Alice retrouve ses vertus "viriles" en rudoyant son amant trop nonchalant à se prêter aux travaux fermiers. Les dialogues machistes sont explicites et viennent bien du personnage féminin pour tancer le masculin "émasculé", tel ce cinglant "Ce n'est pas parce que tu es habillé en femme que tu dois te comporter comme tel." Alors que la première partie du film instaurait une zone grise où la masculinité de Barton ravivait la féminité éteinte d'Alice (notamment lorsqu'il apportait des compétences associées symboliquement à l'homme, comme réparer le moteur de son tracteur), cette zone grise existe désormais pour inverser les rôles. Certains sursauts font retrouver de sa prestance à Barton lorsqu'il abatt le chien malade d'Alice, émue et incapable de le faire. Le langage corporel lors des scènes de couple (amour comme dispute) sème également la confusion dans la notion de dominant/dominé, tandis que Barton semble étonnamment à l'aise et séduisant dans ses robes, avec son visage androgyne et ses cheveux longs.
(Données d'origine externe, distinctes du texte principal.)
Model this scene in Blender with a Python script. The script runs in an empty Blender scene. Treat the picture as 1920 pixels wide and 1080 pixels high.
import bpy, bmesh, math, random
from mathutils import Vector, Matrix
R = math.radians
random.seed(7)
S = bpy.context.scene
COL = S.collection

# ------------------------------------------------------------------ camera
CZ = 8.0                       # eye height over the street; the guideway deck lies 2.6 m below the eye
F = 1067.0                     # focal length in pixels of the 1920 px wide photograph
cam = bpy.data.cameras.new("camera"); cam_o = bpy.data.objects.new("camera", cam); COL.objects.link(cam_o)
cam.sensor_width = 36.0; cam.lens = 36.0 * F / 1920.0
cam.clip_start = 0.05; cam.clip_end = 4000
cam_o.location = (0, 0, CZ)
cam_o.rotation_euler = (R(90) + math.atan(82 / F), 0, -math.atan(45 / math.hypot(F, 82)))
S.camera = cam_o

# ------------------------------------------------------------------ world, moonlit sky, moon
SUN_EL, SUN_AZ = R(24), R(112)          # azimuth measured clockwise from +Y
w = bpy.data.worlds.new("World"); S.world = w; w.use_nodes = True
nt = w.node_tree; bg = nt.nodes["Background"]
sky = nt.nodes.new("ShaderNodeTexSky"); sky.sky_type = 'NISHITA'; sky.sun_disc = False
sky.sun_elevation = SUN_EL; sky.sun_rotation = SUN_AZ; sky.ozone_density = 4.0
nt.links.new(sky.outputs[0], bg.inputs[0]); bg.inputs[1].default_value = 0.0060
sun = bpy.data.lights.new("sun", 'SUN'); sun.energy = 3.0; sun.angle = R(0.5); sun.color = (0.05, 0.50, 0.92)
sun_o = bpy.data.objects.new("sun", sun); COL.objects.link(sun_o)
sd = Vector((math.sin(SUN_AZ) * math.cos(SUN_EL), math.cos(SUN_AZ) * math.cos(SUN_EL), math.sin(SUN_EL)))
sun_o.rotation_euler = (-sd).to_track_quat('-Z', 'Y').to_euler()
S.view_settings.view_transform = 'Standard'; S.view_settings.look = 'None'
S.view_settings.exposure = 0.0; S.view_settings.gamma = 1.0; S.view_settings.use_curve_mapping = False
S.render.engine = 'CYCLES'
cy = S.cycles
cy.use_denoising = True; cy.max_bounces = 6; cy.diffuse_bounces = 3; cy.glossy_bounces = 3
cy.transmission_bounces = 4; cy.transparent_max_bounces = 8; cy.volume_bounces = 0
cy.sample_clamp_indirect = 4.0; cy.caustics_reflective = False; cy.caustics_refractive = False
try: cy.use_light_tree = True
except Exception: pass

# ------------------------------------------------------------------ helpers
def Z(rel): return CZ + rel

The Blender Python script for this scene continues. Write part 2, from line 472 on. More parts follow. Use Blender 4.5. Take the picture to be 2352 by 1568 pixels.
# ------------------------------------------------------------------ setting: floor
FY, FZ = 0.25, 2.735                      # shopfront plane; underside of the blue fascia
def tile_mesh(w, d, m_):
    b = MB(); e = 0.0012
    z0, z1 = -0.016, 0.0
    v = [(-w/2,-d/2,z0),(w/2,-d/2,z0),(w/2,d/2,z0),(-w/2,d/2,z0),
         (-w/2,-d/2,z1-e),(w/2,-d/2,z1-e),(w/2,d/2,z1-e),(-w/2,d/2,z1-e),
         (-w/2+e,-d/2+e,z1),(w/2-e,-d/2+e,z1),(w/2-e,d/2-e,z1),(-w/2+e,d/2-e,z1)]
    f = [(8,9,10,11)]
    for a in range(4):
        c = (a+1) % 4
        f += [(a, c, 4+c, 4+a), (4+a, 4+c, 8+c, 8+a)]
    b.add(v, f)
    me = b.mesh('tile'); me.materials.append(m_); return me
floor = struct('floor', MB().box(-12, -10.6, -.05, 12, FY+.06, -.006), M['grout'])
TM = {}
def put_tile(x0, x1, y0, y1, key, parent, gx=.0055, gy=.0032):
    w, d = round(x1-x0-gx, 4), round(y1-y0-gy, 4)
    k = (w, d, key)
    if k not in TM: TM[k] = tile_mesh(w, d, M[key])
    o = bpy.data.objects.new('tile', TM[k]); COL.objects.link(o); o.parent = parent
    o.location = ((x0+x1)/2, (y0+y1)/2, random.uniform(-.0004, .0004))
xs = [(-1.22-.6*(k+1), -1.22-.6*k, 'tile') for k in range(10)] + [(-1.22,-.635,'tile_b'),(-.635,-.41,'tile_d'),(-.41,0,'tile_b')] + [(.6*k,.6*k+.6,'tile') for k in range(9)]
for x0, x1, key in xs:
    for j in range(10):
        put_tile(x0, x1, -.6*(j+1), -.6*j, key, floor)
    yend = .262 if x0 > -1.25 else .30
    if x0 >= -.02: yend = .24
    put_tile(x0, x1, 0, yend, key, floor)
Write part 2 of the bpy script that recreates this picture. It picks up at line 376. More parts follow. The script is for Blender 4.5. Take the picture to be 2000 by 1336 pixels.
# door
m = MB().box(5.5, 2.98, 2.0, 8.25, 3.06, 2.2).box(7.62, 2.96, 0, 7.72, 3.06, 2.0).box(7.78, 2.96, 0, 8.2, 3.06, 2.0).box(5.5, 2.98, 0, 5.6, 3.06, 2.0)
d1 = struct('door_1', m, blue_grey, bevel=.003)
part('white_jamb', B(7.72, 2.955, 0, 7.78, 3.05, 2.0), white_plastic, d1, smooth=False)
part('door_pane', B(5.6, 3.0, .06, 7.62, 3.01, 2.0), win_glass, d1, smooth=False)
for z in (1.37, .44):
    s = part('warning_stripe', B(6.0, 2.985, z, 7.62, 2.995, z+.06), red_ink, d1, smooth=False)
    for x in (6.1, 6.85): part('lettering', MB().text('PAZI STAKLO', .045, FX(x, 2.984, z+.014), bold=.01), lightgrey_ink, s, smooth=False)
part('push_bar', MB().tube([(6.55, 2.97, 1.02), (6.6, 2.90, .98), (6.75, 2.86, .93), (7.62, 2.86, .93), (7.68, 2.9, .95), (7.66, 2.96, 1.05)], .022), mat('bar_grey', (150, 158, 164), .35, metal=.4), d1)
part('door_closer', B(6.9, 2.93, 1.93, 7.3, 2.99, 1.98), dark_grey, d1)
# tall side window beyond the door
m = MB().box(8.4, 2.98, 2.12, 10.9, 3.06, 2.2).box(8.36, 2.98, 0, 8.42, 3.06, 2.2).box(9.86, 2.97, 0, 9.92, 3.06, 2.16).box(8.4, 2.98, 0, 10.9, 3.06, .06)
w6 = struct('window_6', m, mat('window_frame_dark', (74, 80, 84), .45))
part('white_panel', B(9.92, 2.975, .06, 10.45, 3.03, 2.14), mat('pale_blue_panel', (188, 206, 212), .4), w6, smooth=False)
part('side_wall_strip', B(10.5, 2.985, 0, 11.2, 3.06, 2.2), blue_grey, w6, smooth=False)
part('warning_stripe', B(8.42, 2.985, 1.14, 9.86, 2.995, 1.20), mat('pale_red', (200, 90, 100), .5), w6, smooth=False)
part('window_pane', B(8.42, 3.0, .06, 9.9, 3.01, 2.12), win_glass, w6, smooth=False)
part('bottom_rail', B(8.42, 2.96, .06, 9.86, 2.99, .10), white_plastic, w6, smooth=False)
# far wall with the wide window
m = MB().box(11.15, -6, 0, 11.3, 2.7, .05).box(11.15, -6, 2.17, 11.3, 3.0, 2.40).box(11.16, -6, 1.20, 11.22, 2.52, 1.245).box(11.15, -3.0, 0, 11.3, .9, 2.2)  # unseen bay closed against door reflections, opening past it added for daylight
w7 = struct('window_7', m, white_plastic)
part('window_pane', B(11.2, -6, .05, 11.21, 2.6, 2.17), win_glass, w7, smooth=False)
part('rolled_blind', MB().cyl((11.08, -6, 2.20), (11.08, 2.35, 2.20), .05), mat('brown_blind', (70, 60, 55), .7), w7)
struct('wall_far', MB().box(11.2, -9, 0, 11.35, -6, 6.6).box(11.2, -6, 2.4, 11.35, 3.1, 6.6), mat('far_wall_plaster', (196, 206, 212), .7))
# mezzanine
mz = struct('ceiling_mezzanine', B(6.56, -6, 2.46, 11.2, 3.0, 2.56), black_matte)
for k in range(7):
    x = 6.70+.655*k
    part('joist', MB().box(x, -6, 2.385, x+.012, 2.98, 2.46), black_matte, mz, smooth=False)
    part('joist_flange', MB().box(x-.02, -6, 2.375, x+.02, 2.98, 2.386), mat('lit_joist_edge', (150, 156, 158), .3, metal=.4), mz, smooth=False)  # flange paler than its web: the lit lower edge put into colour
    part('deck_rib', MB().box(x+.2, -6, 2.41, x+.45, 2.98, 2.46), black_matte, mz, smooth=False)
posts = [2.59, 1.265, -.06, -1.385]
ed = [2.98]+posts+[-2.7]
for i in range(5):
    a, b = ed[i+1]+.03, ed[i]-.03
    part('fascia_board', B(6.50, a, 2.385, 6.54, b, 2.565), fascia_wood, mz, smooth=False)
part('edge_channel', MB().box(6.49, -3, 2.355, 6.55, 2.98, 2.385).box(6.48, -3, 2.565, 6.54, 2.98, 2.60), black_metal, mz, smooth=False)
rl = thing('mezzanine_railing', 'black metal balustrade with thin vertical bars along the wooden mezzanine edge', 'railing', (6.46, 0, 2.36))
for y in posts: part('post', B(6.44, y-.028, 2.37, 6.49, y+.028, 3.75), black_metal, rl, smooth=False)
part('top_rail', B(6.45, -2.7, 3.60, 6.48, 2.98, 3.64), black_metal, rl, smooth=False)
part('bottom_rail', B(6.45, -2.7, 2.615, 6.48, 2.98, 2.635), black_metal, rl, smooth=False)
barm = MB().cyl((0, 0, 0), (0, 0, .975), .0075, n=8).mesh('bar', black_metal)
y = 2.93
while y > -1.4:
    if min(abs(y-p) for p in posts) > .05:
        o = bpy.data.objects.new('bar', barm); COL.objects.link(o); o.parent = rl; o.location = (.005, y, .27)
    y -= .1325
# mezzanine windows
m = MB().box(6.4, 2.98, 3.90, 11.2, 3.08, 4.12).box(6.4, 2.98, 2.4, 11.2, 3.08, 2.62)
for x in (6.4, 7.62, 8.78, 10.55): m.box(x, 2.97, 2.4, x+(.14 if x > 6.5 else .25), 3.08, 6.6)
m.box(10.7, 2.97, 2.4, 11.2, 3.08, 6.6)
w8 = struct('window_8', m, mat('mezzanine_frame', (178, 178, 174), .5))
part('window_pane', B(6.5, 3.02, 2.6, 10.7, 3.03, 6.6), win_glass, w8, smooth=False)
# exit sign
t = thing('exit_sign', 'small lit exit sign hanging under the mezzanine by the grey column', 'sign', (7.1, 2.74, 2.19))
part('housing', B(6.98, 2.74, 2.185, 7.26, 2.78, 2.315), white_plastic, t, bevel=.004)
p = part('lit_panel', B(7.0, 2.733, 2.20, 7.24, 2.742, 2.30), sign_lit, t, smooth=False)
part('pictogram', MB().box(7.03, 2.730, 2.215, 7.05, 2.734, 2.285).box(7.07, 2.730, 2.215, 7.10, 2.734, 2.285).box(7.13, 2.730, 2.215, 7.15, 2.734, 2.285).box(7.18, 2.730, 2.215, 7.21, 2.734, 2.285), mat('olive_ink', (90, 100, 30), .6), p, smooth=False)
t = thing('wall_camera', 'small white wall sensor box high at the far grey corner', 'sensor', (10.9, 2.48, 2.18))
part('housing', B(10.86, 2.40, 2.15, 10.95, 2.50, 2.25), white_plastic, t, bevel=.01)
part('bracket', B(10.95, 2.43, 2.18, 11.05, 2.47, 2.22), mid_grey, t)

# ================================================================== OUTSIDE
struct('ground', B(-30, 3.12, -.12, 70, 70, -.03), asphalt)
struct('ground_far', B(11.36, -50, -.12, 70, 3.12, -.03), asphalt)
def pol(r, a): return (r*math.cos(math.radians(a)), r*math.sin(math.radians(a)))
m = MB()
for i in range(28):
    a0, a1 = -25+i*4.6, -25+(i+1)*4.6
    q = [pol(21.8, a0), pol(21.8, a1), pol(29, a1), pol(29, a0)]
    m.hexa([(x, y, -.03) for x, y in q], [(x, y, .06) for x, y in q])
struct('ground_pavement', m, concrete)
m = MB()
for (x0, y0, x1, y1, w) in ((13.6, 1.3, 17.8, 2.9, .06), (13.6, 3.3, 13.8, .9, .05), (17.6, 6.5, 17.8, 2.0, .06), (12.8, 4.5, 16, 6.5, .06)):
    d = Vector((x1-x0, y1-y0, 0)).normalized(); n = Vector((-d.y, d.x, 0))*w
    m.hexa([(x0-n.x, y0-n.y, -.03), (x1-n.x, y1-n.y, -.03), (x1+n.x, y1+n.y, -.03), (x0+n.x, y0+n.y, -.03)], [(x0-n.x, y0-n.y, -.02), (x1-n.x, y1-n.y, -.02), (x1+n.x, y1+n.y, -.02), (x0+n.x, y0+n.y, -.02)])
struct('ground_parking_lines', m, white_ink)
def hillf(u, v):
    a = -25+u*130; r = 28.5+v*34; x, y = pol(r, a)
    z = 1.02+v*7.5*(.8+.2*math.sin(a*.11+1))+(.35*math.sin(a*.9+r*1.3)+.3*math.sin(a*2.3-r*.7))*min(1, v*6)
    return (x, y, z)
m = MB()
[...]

Tout ce fragile équilibre est brisé avec l'arrivée du Sergent (Oliver Reed), incarnation grossière du mâle alpha priapique. Le fait de ne pas lui attribuer de nom, de le réduire à son grade et à son allure de gorille en rut suffit à exprimer la métaphore masculiniste que représente Sergent. Oliver Reed (capable par ailleurs de superbement incarner la vulnérabilité comme dans Love de Ken Russell déjà face à Glenda Jackson) est excellent dans l'interprétation de cette virilité agressive dans tout ce qu'elle a de menaçant - mais que là encore, il a pu interpréter de façon comique dans Take a Girl Like You (1969). Quand la femme Alice va repousser cet être vulgaire, la femme travestie Barton va se trouver attirée par lui. Michael Apted laisse planer l'ambiguïté sur le fait que sa tenue féminine ait éveillé des désirs inconnus ou avivé des désirs refoulés (la vérité se situant sans doute entre les deux) et fait planer un trouble fascinant lors des tentatives de séduction balourde de Sergent et de la réaction coquette et amusée de Barton, quand Alice ressent une jalousie tout aussi paradoxale. Dans la conclusion où les masques tombent (lors d'une scène de bal où le malaise est à son comble), chacun est brutalement ramené à son identité/genre, même si Apted excelle dans un finale ouvert à l'interprétation. Le radical geste final d'Alice est-il une preuve d'amour féminine, ou une manifestation de froideur masculine (qui renvoie à son refus d'abattre son chien précédemment) ? Beau galop d'essai de Michael Apted, dont la sécheresse formelle sert parfaitement le récit.